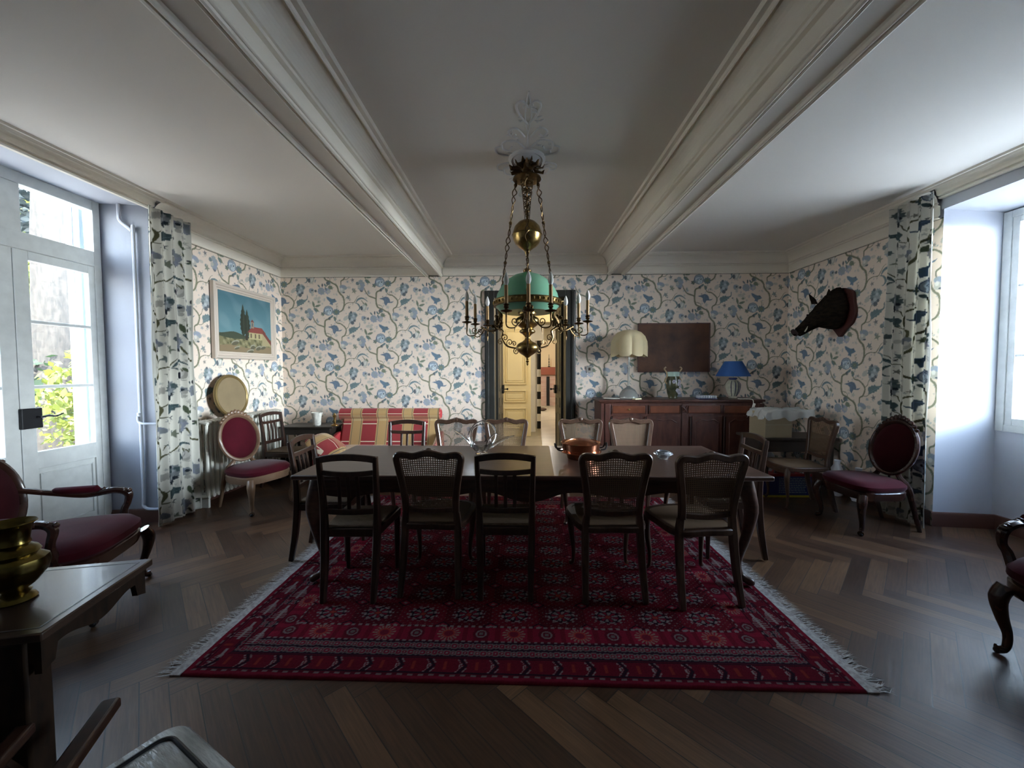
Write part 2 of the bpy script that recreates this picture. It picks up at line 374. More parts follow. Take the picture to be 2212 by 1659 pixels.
    # blue ragged leaf
    poly([(1488,578),(1540,592),(1580,612),(1640,640),(1690,640),(1722,650),(1740,690),(1760,700),(1700,735),(1660,740),(1645,805),(1610,780),(1570,780),(1585,730),(1540,680),(1505,640)], (.13,.19,.25)); star(1700,655,30,dk,5); star(1660,700,40,teal,6)
    # sprigs
    for x, y, r, c in ((730,148,42,(.16,.16,.15)),(595,220,26,pale),(870,1160,66,green),(840,1110,34,teal),(712,1320,62,teal),(750,1385,24,dk),(700,922,36,grey),(832,880,50,dk),(830,930,30,pale),(408,1240,34,pale),(482,475,34,(.2,.2,.18)),(1250,1215,44,grey),(1230,1180,30,green),(1180,1340,34,pale),(230,960,50,teal),(285,1075,50,green),(380,860,52,pale),(1030,700,30,dk),(1060,740,26,pale),(1380,760,34,pale),(1390,1030,50,green),(1700,1130-715*0,44,green),(260,590,20,dk),(1770,770,20,grey)): star(x, y, r*1.2, c, 5, .85, x*.013)
    return I
def sample_print(I, u, v):
    """u right, v down, metres"""
    x = u/U; y = v/U; n = np.floor(x/TW); x = x-n*TW; y = (y-n*TH/2) % TH
    ny, nx = I.shape[:2]; return I[np.minimum((y/TH*ny).astype(int), ny-1), np.minimum((x/TW*nx).astype(int), nx-1)]
PAPER = np.clip(make_print((.66, .56, .475))*1.22, 0, .84)
FABRIC = make_print((.74, .72, .62))*np.array([.92, .92, .92])
FABRIC = np.clip((FABRIC-.15)*1.12+.07, .02, 1); FABRIC = .65*FABRIC+.35*FABRIC.mean(2, keepdims=True)
PAPERM = attr_mat('floral_wallpaper', .7, spec=.15)
CURTM = attr_mat('floral_curtain_cotton', .85, bump=.05, spec=.1, trans_mix=.25)

# ================================================================= ROOM SHELL
XL, XR, YB, YF, ZC = -3.48, 3.77, 5.6, -1.9, 3.05
XDL, XWR = -3.92, 4.25          # planes of the left door and the right window
DY0, DY1, DZ = 2.27, 3.60, 2.985   # left recess
WY0, WY1, WZ = 2.10, 3.60, 2.86    # right recess
DX0, DX1, DHZ = -.52, .78, 2.57    # doorway in the back wall
def herring():
    m = mat('herringbone_oak_parquet', rough=.3, spec=.5); n = m.node_tree.nodes; l = m.node_tree.links; b = n['Principled BSDF']
    def mth(op, a, c=None, d=None):
        q = n.new('ShaderNodeMath'); q.operation = op
        for i, v in enumerate((a, c, d)):
            if v is None: continue
            if isinstance(v, (int, float)): q.inputs[i].default_value = v
            else: l.new(v, q.inputs[i])
        return q.outputs[0]
    tc = n.new('ShaderNodeTexCoord'); mp = n.new('ShaderNodeMapping'); mp.vector_type = 'POINT'
    mp.inputs['Rotation'].default_value = (0, 0, PI/4); mp.inputs['Location'].default_value = (50.0, 50.03, 0)
    l.new(tc.outputs['Object'], mp.inputs[0]); sp = n.new('ShaderNodeSeparateXYZ'); l.new(mp.outputs[0], sp.inputs[0])
    w, N = .098, 6
    px, py = mth('DIVIDE', sp.outputs[0], w), mth('DIVIDE', sp.outputs[1], w)
    i, j = mth('FLOOR', px), mth('FLOOR', py); fx, fy = mth('SUBTRACT', px, i), mth('SUBTRACT', py, j)
    k = mth('FLOORED_MODULO', mth('SUBTRACT', i, j), 2*N)
    hz = mth('LESS_THAN', k, N-.5)
    # horizontal plank: id (i-k, j), along = k+fx ; vertical: kk=k-N -> id (i, j+kk), along = (N-1-kk)... measured down
    kk = mth('SUBTRACT', k, N)
    def mix(a, c): return mth('ADD', mth('MULTIPLY', a, hz), mth('MULTIPLY', c, mth('SUBTRACT', 1, hz)))
    ida = mth('ROUND', mix(mth('SUBTRACT', i, k), i)); idb = mth('ROUND', mix(j, mth('ADD', j, kk)))
    along = mix(mth('ADD', k, fx), mth('ADD', mth('SUBTRACT', N-1, kk), fy)); across = mix(fy, fx)
    cid = n.new('ShaderNodeCombineXYZ'); l.new(ida, cid.inputs[0]); l.new(idb, cid.inputs[1]); l.new(mth('MULTIPLY', hz, 7), cid.inputs[2])
    wn = n.new('ShaderNodeTexWhiteNoise'); l.new(cid.outputs[0], wn.inputs[0])
    e = mth('MINIMUM', mth('MINIMUM', across, mth('SUBTRACT', 1, across)), mth('MINIMUM', along, mth('SUBTRACT', N, along)))
    seam = mth('LESS_THAN', e, .022)
    ramp = n.new('ShaderNodeValToRGB'); l.new(wn.outputs['Value'], ramp.inputs[0])
    els = ramp.color_ramp.elements; els[0].color = (.042, .020, .011, 1); els[1].color = (.125, .066, .032, 1)
    e2 = els.new(.5); e2.color = (.070, .034, .018, 1)
    gv = n.new('ShaderNodeCombineXYZ'); l.new(mth('MULTIPLY', along, .35), gv.inputs[0]); l.new(mth('MULTIPLY', across, 6), gv.inputs[1]); l.new(mth('MULTIPLY', wn.outputs['Value'], 60), gv.inputs[2])
    gn = n.new('ShaderNodeTexNoise'); gn.inputs['Scale'].default_value = 1.6; gn.inputs['Detail'].default_value = 5; l.new(gv.outputs[0], gn.inputs[0])
    mx = n.new('ShaderNodeMix'); mx.data_type = 'RGBA'; mx.blend_type = 'MULTIPLY'; mx.inputs[0].default_value = 1
    gr = n.new('ShaderNodeValToRGB'); gr.color_ramp.elements[0].position = .3; gr.color_ramp.elements[0].color = (.62, .6, .58, 1); gr.color_ramp.elements[1].position = .7; gr.color_ramp.elements[1].color = (1.15, 1.1, 1.05, 1)
    l.new(gn.outputs[0], gr.inputs[0]); l.new(ramp.outputs[0], mx.inputs[6]); l.new(gr.outputs[0], mx.inputs[7])
    mx2 = n.new('ShaderNodeMix'); mx2.data_type = 'RGBA'; l.new(seam, mx2.inputs[0]); l.new(mx.outputs[2], mx2.inputs[6]); mx2.inputs[7].default_value = (.015, .009, .006, 1)
    l.new(mx2.outputs[2], b.inputs['Base Color'])
    wr = n.new('ShaderNodeTexNoise'); wr.inputs['Scale'].default_value = 2.2; wr.inputs['Detail'].default_value = 5; l.new(tc.outputs['Object'], wr.inputs[0])
    rr = n.new('ShaderNodeMapRange'); l.new(wr.outputs[0], rr.inputs[0]); rr.inputs[1].default_value = .3; rr.inputs[2].default_value = .7; rr.inputs[3].default_value = .30; rr.inputs[4].default_value = .42
    l.new(mth('ADD', rr.outputs[0], mth('MULTIPLY', wn.outputs['Value'], .05)), b.inputs['Roughness'])
    bm = n.new('ShaderNodeBump'); bm.inputs['Strength'].default_value = .5; bm.inputs['Distance'].default_value = .003
    tilt = mth('MULTIPLY', mth('SUBTRACT', wn.outputs['Value'], .5), mth('MULTIPLY', across, .5))
    l.new(mth('ADD', mth('MULTIPLY', seam, -1), mth('ADD', tilt, mth('MULTIPLY', gn.outputs[0], .3))), bm.inputs['Height']); l.new(bm.outputs[0], b.inputs['Normal'])
    return m
FLOORM = herring()
mb = MB().box((XDL-.02, YF-.1, -.06), (XWR+.05, YB+.02, 0)); struct('floor', mb, FLOORM, smooth=False)
mb = MB().box((XL-.6, YF-.1, ZC), (XR+.7, YB+.1, ZC+.12)); struct('ceiling', mb, PLASTER, smooth=False)

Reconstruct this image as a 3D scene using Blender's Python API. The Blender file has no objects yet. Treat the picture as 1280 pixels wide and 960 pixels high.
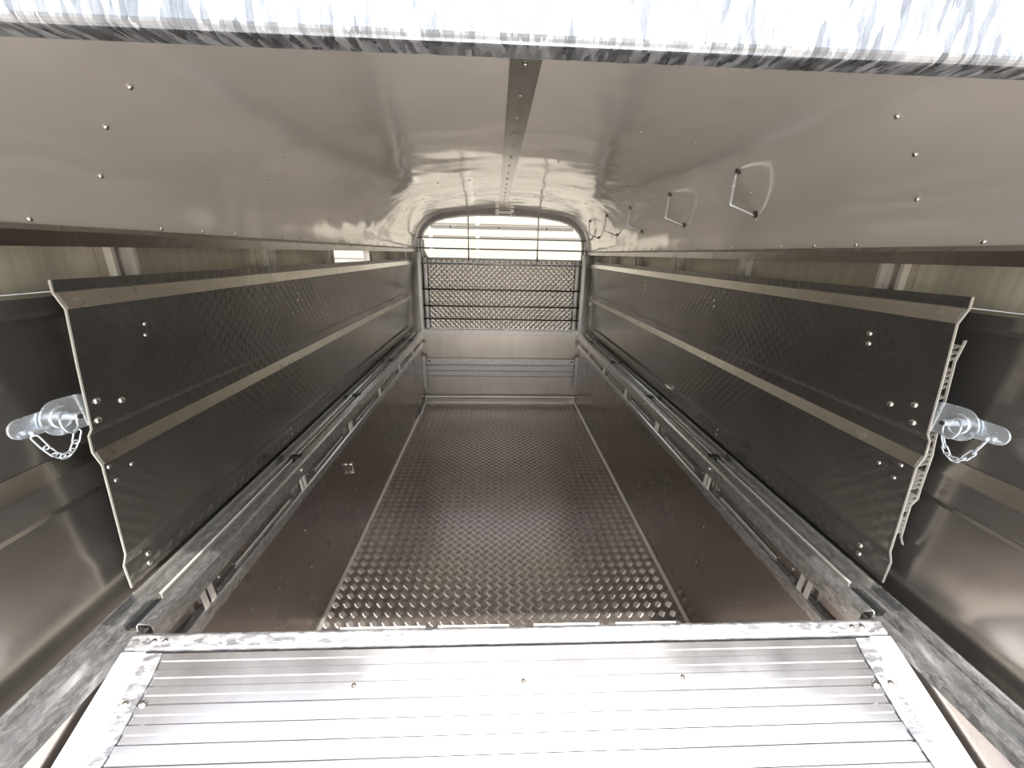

Directions:
Leave the pictures out, and restate exactly the lines from the start of the records through the one that contains "bump=.05, spec=.1, trans_mix=.25)".

Answer for the task:
Write part 2 of the bpy script that recreates this picture. It picks up at line 374. More parts follow. Take the picture to be 2212 by 1659 pixels.
    # blue ragged leaf
    poly([(1488,578),(1540,592),(1580,612),(1640,640),(1690,640),(1722,650),(1740,690),(1760,700),(1700,735),(1660,740),(1645,805),(1610,780),(1570,780),(1585,730),(1540,680),(1505,640)], (.13,.19,.25)); star(1700,655,30,dk,5); star(1660,700,40,teal,6)
    # sprigs
    for x, y, r, c in ((730,148,42,(.16,.16,.15)),(595,220,26,pale),(870,1160,66,green),(840,1110,34,teal),(712,1320,62,teal),(750,1385,24,dk),(700,922,36,grey),(832,880,50,dk),(830,930,30,pale),(408,1240,34,pale),(482,475,34,(.2,.2,.18)),(1250,1215,44,grey),(1230,1180,30,green),(1180,1340,34,pale),(230,960,50,teal),(285,1075,50,green),(380,860,52,pale),(1030,700,30,dk),(1060,740,26,pale),(1380,760,34,pale),(1390,1030,50,green),(1700,1130-715*0,44,green),(260,590,20,dk),(1770,770,20,grey)): star(x, y, r*1.2, c, 5, .85, x*.013)
    return I
def sample_print(I, u, v):
    """u right, v down, metres"""
    x = u/U; y = v/U; n = np.floor(x/TW); x = x-n*TW; y = (y-n*TH/2) % TH
    ny, nx = I.shape[:2]; return I[np.minimum((y/TH*ny).astype(int), ny-1), np.minimum((x/TW*nx).astype(int), nx-1)]
PAPER = np.clip(make_print((.66, .56, .475))*1.22, 0, .84)
FABRIC = make_print((.74, .72, .62))*np.array([.92, .92, .92])
FABRIC = np.clip((FABRIC-.15)*1.12+.07, .02, 1); FABRIC = .65*FABRIC+.35*FABRIC.mean(2, keepdims=True)
PAPERM = attr_mat('floral_wallpaper', .7, spec=.15)
CURTM = attr_mat('floral_curtain_cotton', .85, bump=.05, spec=.1, trans_mix=.25)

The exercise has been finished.